6. Scenes (or a Story) that Lack Stakes

Then there are the writers who have mastered the art of storytelling:

  • The character has a strong (and likable) voice
  • The setting is rich with description, but not too much to detract from the scene
  • Pages open to a neato scene thick with tension and exciting to be a part of

We fly through these pages, excited to learn more, only to find out that there wasn’t a strategic purpose to the scene at all. It was a battle for a battle’s sake and had nothing to do with the overarching plot. In fact, the character’s motives and the ultimate stakes of the story are unclear, leaving the reader wondering where exactly this is all going.

This is where those handy dandy outlines come in. With the length of books tending to be shorter and shorter these days, you want to make every word, every scene count toward your ultimate goal and end.


7. A Protagonist with a Weak Voice

There is no single way to ensure a character has a strong voice in writing. It’s an amalgamation of a variety of things that result in a character we can’t help but to root for.

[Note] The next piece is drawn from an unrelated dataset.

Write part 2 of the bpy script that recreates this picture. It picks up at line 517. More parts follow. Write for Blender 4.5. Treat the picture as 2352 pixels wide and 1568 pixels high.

Consider the following when trying to bring out your character’s unique voice:

  • First and foremost—do you know him/her well enough to know his/her voice?
  • What is his/her greatest desire?
  • What is his/her biggest weakness?
  • What is he/she most afraid of?
  • How does he/she see the world? Is it through vocation, through his/her past (whether it’s a happy one or one of troubles and hardship), through his/her ultimate goals, etc.? (For example, a farmer wouldn’t be making metaphors/comparing things he encounters to warfare—he/she doesn’t know warfare and would, therefore, compare their life and circumstances to what they know.)
  • Is he/she an unreliable narrator/character?
  • How much does his/her age impact how he/she views the world?
  • How does his/her past impact what he/she sees in the present?

The more you ask yourselves questions about the character and how they view the world, the better you’ll know them and the easier it will be for readers to get to know them as well.